Monroe and Stannard said people come to Dynamite Hill and spend the day.

“Dynamite Hill has been a great asset to the community, and everyone enjoys it or talks about it,” Stannard said.

The 170-acre plot also hosts the town Little League fields, located at the base of the hill.

In recent years, the recreational resources of the property have been expanded. Retired Forest Ranger Steve Ovitt has developed the new Caroline Fish trail system, expanding and enhancing primitive trails that had existed for years. The trail network is a favored destination for hikers, snowshoers and cross-country skiers.

This past year, Boy Scout Will Jennings constructed, with some help, an Adirondack lean-to about a half-mile into the woods at Dynamite Hill, and it’s now a popular feature on the trail system.

In Fall 2012, the town installed solar panels on an edge of the property to provide electricity for the ski lodge as well as a nearby water pump station.

The Dynamite Hill Recreational Area has also been busy hosting community celebrations and major events. For decades, it has hosted the Pug Parade & Party, as well as the Krazy Downhill Derby, a sled race featuring creative and often bizarre creations.
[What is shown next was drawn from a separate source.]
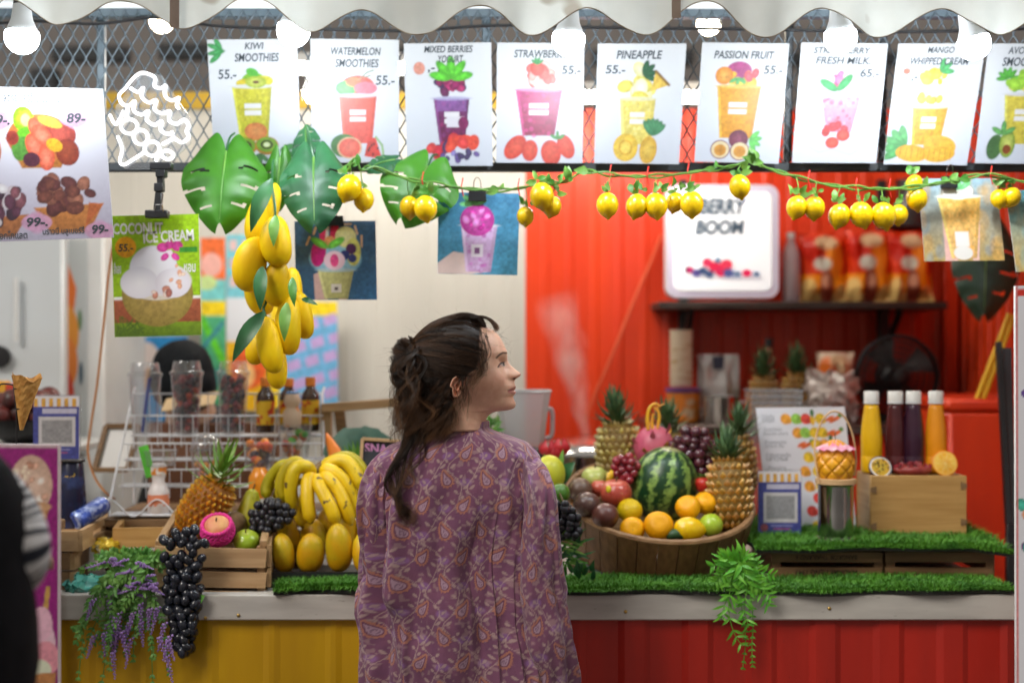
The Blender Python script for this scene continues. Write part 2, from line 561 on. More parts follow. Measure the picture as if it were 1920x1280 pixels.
class Card:
 """a printed card or board hung in the stall: four photo corners at a distance d"""
 def __init__(s, name, label, cat, quad, d, paint, thick=0.003, group=None, material=None, dbot=None, edge=(235, 235, 235), albedo=0.95):
  W, H = paint.W, paint.H
  dt, db = d, d if dbot is None else dbot
  s.q = [P(*quad[0], dt), P(*quad[1], dt), P(*quad[2], db), P(*quad[3], db)]
  s.W, s.H = W, H
  s.root = thing(name, label, cat, (s.q[2] + s.q[3]) / 2, group)
  U, V = paint.X / W, paint.Y / H
  A = s.at(U, V, 0)
  q3 = np.stack([paint.X / 5.0, paint.Y / 5.0, np.full(paint.X.shape, W * .37)], -1)
  nzz = (vnoise(q3) - .5) * .9 + (vnoise(q3 * 2.3 + 9) - .5) * .6
  inkd = np.clip((.72 - paint.C.min(-1)) * 1.6, 0, 1)
  shade_ = 1 + (nzz * inkd)[..., None] * .55
  g = G().grid(A[::-1], col=np.clip(paint.C * albedo * shade_, 0, 1)[::-1])
  nx, ny = paint.nx, paint.ny
  rim = [(0, 0), (1, 0), (1, 1), (0, 1)]
  B = [Vector(s.at(np.float64(u), np.float64(v), 0)) for u, v in rim]
  Bk = [Vector(s.at(np.float64(u), np.float64(v), -thick)) for u, v in rim]
  e = lin(edge) * albedo
  g.add(B + Bk, [(4, 5, 6, 7)] + [(i, (i + 1) % 4, (i + 1) % 4 + 4, i + 4) for i in range(4)], e)
  s.sheet = part('sheet', g, material or M['print'], s.root, smooth=False)
  s.k = 0
 def at(s, U, V, lift):
  U = np.asarray(U)[..., None]; V = np.asarray(V)[..., None]
  a, b, c, d = [np.array(x) for x in s.q]
  p = (a * (1 - U) + b * U) * (1 - V) + (d * (1 - U) + c * U) * V
  n = np.cross(b - a, d - a); n /= np.linalg.norm(n)
  if n[1] > 0:
   n = -n
  return p + n * lift
 def text(s, string, x0, y0, x1, y1, m=None, shear=0.18, bold=0.02, name='lettering', rot=0, lift=0.0006):
  v, f = text_mesh(string, shear, bold)
  v = v.copy()
  lo, hi = v.min(0), v.max(0)
  t = (v - lo) / np.maximum(hi - lo, 1e-6)
  X = x0 + t[:, 0] * (x1 - x0); Y = y1 - t[:, 1] * (y1 - y0)
  if rot:
   cx, cy = (x0 + x1) / 2, (y0 + y1) / 2
   c, sn = math.cos(R(rot)), math.sin(R(rot))
   X, Y = cx + (X - cx) * c + (Y - cy) * sn, cy - (X - cx) * sn + (Y - cy) * c
  g = G().add(s.at(X / s.W, Y / s.H, lift).tolist(), f)
  return part(name, g, m or M['ink'], s.sheet, smooth=False)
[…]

For decades, the facility has also hosted the annual summer concert series which features some renowned musical groups. The lodge has also been used for weddings, anniversaries and family reunions, Fred Monroe said.
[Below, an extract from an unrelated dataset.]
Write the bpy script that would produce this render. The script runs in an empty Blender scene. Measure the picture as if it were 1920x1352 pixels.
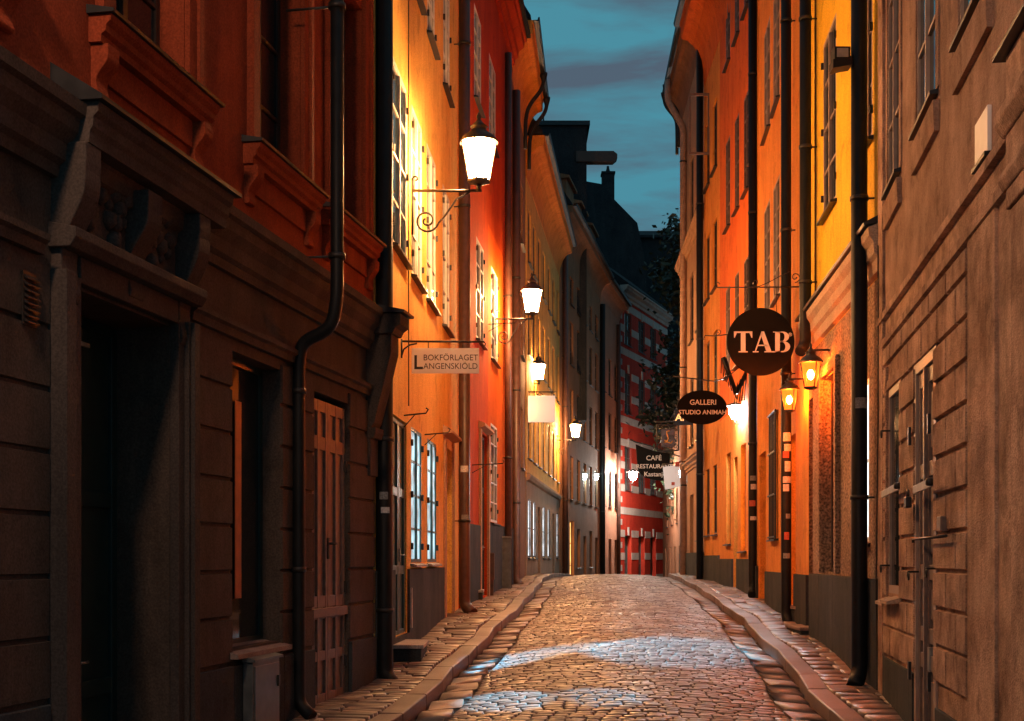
import bpy, math, random
from mathutils import Vector, Matrix
random.seed(7)
R = math.radians
S = bpy.context.scene
COL = S.collection

# ------------------------------------------------------------------ camera
F, CX, HY, EYE = 2400.0, 960.0, 1048.0, 1.5      # focal length in photo pixels, axis, horizon, eye height
cd = bpy.data.cameras.new('camera'); cam = bpy.data.objects.new('camera', cd); COL.objects.link(cam)
cam.location = (0, 0, EYE); cam.rotation_euler = (R(90), 0, 0)
cd.sensor_width = 36; cd.lens = 36 * F / 1920
cd.shift_y = (HY - 676) / 1920
cd.clip_end = 2000; cd.clip_start = 0.05
S.camera = cam

# ------------------------------------------------------------------ world, exposure
S.view_settings.view_transform = 'Standard'; S.view_settings.look = 'None'
S.view_settings.exposure = 0.45; S.view_settings.gamma = 1
w = bpy.data.worlds.new('World'); S.world = w; w.use_nodes = True
nt = w.node_tree; nt.nodes.clear(); N = nt.nodes.new; L = nt.links.new
wo = N('ShaderNodeOutputWorld'); bg = N('ShaderNodeBackground'); L(bg.outputs[0], wo.inputs[0])
tc = N('ShaderNodeTexCoord'); mp = N('ShaderNodeMapping'); mp.inputs['Scale'].default_value = (3.5, 1.0, 19)
mp.inputs['Location'].default_value = (0.3, 0.2, 0.9)
L(tc.outputs['Generated'], mp.inputs[0])
no = N('ShaderNodeTexNoise'); no.inputs['Scale'].default_value = 1.0; no.inputs['Detail'].default_value = 7
no.inputs['Roughness'].default_value = 0.55; no.inputs['Distortion'].default_value = 0.4
L(mp.outputs[0], no.inputs[0])
cr = N('ShaderNodeValToRGB'); L(no.outputs[0], cr.inputs[0])
cr.color_ramp.elements[0].position = 0.40; cr.color_ramp.elements[0].color = (0.050, 0.195, 0.255, 1)
cr.color_ramp.elements[1].position = 0.57; cr.color_ramp.elements[1].color = (0.060, 0.088, 0.122, 1)
sky = N('ShaderNodeTexSky'); sky.sky_type = 'NISHITA'; sky.sun_disc = False
sky.sun_elevation = R(-4); sky.sun_rotation = R(60)
sm_ = N('ShaderNodeVectorMath'); sm_.operation = 'SCALE'; sm_.inputs['Scale'].default_value = 0.05
L(sky.outputs[0], sm_.inputs[0])
ad = N('ShaderNodeVectorMath'); ad.operation = 'ADD'; L(cr.outputs[0], ad.inputs[0]); L(sm_.outputs[0], ad.inputs[1])
L(ad.outputs[0], bg.inputs[0]); bg.inputs[1].default_value = 1.0

LAMP_WARM = (1.0, 0.47, 0.17); LAMP_ORANGE = (1.0, 0.26, 0.009); LAMP_WHITE = (0.62, 0.95, 1.0)

# ------------------------------------------------------------------ helpers
def tag(o, label=None, cat=None, group=None, kind=None):
    if label: o['label'] = label
    if cat: o['category'] = cat
    if group: o['group'] = group
    if kind: o['kind'] = kind
    return o
def empty(name, loc=(0, 0, 0), label=None, cat=None, group=None):
    o = bpy.data.objects.new(name, None); COL.objects.link(o); o.location = loc
    return tag(o, label, cat, group)
def lerp(a, b, t): return a + (b - a) * t
def table(pts):
    def f(x):
        if x <= pts[0][0]:
            (a, b), (c, d) = pts[0], pts[1]; return b + (x - a) * (d - b) / (c - a)
        for (a, b), (c, d) in zip(pts, pts[1:]):
            if x <= c: return b + (x - a) * (d - b) / (c - a)
        (a, b), (c, d) = pts[-2], pts[-1]; return b + (x - a) * (d - b) / (c - a)
    return f
def smooth_table(pts, h=1.2):
    f = table(pts); return lambda x: (f(x - h) + f(x - h / 2) + f(x) + f(x + h / 2) + f(x + h)) / 5
gz = smooth_table([(0, -.62), (7, -.37), (12.8, -.12), (14.9, 0), (16, .08), (19.2, .26), (24.5, .46), (32, .68),
                   (40, .84), (45, .88), (50, .80), (60, .35), (80, -1.0), (120, -4)])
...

“Dynamite Hill has served a variety of vital roles for our community,” he said, noting that his children learned to ski there. “My great-newphews almost live there now on weekends — they ski at Dynamite Hill all day.”
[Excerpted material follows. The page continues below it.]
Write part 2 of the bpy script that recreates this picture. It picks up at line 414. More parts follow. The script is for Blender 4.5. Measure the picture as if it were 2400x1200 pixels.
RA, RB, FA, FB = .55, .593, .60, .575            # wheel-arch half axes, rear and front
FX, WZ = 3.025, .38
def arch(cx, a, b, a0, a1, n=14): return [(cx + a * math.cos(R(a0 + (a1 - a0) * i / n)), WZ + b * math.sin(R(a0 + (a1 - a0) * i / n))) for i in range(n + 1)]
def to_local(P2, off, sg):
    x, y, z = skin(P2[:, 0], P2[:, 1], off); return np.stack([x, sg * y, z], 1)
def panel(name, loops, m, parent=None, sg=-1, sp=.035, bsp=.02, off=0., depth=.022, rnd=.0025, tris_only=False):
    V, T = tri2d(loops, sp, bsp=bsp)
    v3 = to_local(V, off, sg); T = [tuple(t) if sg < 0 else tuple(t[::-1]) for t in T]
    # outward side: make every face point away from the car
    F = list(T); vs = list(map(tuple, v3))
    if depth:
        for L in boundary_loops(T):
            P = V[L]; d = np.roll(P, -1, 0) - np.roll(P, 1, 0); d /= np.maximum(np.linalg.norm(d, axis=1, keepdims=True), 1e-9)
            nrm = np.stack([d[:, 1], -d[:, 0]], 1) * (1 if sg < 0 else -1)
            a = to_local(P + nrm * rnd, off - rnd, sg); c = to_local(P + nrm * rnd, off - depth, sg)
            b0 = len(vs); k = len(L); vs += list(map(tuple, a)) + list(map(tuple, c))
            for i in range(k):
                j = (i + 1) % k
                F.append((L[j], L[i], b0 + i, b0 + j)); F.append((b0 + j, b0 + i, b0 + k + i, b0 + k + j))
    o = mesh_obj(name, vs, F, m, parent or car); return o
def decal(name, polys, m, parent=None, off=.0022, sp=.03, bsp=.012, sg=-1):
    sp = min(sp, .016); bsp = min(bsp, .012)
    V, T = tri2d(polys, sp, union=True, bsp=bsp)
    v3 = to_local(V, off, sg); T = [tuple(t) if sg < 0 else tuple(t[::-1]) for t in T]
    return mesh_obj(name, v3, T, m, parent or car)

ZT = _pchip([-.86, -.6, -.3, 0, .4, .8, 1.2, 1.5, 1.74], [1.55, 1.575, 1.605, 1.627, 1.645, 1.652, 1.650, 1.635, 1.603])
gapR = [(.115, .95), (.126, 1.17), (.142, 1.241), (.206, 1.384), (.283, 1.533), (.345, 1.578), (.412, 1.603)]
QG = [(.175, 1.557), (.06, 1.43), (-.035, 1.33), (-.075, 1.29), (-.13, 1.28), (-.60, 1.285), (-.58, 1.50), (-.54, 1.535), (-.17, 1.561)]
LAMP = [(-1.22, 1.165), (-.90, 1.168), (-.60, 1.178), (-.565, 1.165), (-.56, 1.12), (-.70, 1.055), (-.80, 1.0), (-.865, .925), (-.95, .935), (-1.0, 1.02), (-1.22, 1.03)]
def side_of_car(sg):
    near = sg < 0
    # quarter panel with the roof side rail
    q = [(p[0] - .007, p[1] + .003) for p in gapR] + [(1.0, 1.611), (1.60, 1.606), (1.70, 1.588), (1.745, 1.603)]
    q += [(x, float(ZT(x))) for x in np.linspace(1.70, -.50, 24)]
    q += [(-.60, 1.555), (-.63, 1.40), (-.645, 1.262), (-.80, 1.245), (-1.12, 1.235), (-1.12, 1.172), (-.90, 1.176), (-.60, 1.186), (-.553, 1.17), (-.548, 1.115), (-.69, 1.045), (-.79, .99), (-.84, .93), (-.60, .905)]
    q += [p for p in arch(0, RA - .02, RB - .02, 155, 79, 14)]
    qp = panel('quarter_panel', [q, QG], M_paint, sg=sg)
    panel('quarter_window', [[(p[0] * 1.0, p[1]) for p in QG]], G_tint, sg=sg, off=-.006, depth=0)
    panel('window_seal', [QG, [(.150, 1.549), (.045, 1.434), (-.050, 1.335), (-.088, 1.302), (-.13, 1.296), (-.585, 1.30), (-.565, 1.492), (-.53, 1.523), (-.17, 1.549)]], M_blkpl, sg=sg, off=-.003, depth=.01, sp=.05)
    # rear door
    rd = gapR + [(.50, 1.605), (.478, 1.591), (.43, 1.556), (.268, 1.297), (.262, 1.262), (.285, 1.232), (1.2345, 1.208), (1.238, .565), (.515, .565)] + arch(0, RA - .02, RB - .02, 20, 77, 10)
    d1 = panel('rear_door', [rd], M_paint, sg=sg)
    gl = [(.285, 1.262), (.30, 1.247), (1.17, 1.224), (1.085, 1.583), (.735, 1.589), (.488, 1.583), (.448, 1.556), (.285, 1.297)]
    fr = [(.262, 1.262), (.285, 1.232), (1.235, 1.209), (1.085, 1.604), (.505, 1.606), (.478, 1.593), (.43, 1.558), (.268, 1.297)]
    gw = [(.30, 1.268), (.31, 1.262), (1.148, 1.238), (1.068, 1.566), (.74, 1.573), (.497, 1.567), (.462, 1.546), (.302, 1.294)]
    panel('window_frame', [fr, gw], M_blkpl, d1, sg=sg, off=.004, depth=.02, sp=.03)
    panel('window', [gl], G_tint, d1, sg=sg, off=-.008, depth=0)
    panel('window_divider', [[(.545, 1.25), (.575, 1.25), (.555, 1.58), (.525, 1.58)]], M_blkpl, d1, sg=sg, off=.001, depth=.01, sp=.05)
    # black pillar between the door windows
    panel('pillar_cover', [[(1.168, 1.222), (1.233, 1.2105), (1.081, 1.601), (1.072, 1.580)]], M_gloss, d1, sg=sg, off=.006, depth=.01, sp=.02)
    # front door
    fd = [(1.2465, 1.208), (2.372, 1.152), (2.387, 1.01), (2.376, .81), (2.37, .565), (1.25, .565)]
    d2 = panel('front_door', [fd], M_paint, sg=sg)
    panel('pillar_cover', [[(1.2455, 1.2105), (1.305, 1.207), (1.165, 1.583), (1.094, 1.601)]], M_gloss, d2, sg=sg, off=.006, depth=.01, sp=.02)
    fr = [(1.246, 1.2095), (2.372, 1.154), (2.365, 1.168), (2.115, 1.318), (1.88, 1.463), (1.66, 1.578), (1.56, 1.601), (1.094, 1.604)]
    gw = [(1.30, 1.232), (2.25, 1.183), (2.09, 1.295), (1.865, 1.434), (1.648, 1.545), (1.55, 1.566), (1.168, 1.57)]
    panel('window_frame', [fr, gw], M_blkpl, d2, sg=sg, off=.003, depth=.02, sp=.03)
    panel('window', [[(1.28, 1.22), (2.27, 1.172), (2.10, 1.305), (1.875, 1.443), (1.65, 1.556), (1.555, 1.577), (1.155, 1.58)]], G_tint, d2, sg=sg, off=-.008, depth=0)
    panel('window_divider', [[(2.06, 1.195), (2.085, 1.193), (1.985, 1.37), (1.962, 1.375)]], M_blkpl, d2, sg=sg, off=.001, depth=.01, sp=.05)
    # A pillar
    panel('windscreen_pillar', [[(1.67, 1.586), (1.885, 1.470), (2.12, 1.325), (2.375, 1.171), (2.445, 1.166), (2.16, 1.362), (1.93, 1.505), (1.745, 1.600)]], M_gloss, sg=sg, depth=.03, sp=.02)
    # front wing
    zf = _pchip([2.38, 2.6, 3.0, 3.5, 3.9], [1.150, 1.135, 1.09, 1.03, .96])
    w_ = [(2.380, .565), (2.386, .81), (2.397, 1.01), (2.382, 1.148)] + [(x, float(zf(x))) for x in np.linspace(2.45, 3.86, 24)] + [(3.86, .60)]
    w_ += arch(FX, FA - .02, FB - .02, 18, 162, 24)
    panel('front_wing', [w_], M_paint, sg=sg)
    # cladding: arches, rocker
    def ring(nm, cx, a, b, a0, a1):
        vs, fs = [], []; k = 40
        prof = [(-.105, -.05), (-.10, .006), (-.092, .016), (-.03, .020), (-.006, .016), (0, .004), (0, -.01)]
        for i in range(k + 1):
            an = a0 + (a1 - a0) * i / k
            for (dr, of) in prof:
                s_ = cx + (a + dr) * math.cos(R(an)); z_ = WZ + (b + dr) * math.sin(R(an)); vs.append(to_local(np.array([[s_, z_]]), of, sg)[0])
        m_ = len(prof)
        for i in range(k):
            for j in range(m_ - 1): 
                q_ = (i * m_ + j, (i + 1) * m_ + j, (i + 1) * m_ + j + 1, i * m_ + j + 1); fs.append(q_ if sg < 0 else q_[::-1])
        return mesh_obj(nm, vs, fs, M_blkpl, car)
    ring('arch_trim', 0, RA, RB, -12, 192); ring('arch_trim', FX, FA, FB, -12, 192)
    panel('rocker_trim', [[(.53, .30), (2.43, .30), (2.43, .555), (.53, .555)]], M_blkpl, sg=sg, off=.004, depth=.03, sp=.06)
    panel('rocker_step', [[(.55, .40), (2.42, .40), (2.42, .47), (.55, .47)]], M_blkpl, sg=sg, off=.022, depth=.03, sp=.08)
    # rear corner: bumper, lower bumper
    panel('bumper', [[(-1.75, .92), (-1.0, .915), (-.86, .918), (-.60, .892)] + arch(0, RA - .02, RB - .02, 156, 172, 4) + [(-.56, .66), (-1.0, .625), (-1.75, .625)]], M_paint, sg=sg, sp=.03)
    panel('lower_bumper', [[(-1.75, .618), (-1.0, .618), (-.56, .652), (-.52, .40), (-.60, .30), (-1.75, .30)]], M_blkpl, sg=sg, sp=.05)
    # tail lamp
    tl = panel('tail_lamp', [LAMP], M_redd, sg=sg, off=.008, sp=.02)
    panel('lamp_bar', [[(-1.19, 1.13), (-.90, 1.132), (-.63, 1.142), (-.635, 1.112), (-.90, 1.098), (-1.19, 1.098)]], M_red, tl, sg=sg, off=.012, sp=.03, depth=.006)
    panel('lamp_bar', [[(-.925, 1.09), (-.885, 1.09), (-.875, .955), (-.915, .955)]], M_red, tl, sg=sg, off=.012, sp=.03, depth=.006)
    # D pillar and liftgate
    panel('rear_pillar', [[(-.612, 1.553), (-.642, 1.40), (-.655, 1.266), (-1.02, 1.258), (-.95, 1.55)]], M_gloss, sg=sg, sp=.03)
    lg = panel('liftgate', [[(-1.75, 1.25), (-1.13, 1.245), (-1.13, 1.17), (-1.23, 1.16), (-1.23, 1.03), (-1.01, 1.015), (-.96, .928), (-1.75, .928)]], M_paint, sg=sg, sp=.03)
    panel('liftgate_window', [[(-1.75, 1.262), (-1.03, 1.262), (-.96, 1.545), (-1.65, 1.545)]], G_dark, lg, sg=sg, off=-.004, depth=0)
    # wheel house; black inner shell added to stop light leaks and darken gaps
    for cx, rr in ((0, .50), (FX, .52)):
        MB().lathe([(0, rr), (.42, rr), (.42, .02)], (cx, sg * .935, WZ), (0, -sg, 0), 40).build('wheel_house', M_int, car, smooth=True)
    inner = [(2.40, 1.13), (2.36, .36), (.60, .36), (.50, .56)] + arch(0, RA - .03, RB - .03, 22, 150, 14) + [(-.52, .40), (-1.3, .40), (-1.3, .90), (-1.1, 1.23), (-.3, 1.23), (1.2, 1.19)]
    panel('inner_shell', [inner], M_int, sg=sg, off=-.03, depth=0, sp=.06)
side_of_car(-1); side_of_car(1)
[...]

Eric and Kit Isachsen have been among those who’ve put Dynamite Hill to good use. They for years planned the concerts there as well as meticulously constructing wacky, elaborate sleds and competing in the annual Krazy Downhill Derby. Eric Isachsen recalled Feb. 10 that years ago, he and his construction business employees built a house-like structure on skis and how he, his workers and family members attempted to ride it down the hill.

“It went over a ski jump in the middle of the hill and we all went flying,” he said, noting his courageous crew won an award for the Most Dangerous Sled and were bestowed with a prize of a session with a chiropractor.

“Children spend all day there, and they make a lot of friends,” Eric Isachsen said. “My clients from downstate say they can’t believe that a facility like this is available to youth free of charge.”

Fred Monroe concluded that Dynamite Hill, as a regional attraction, helps boost the local economy, observing that on a busy winter weekend 300 to 400 people come to Dynamite Hill for winter recreation.

“It’s an outstanding place for kids to learn how to ski as well as go sledding,” he said. “A lot of happy memories have been made there through the years.”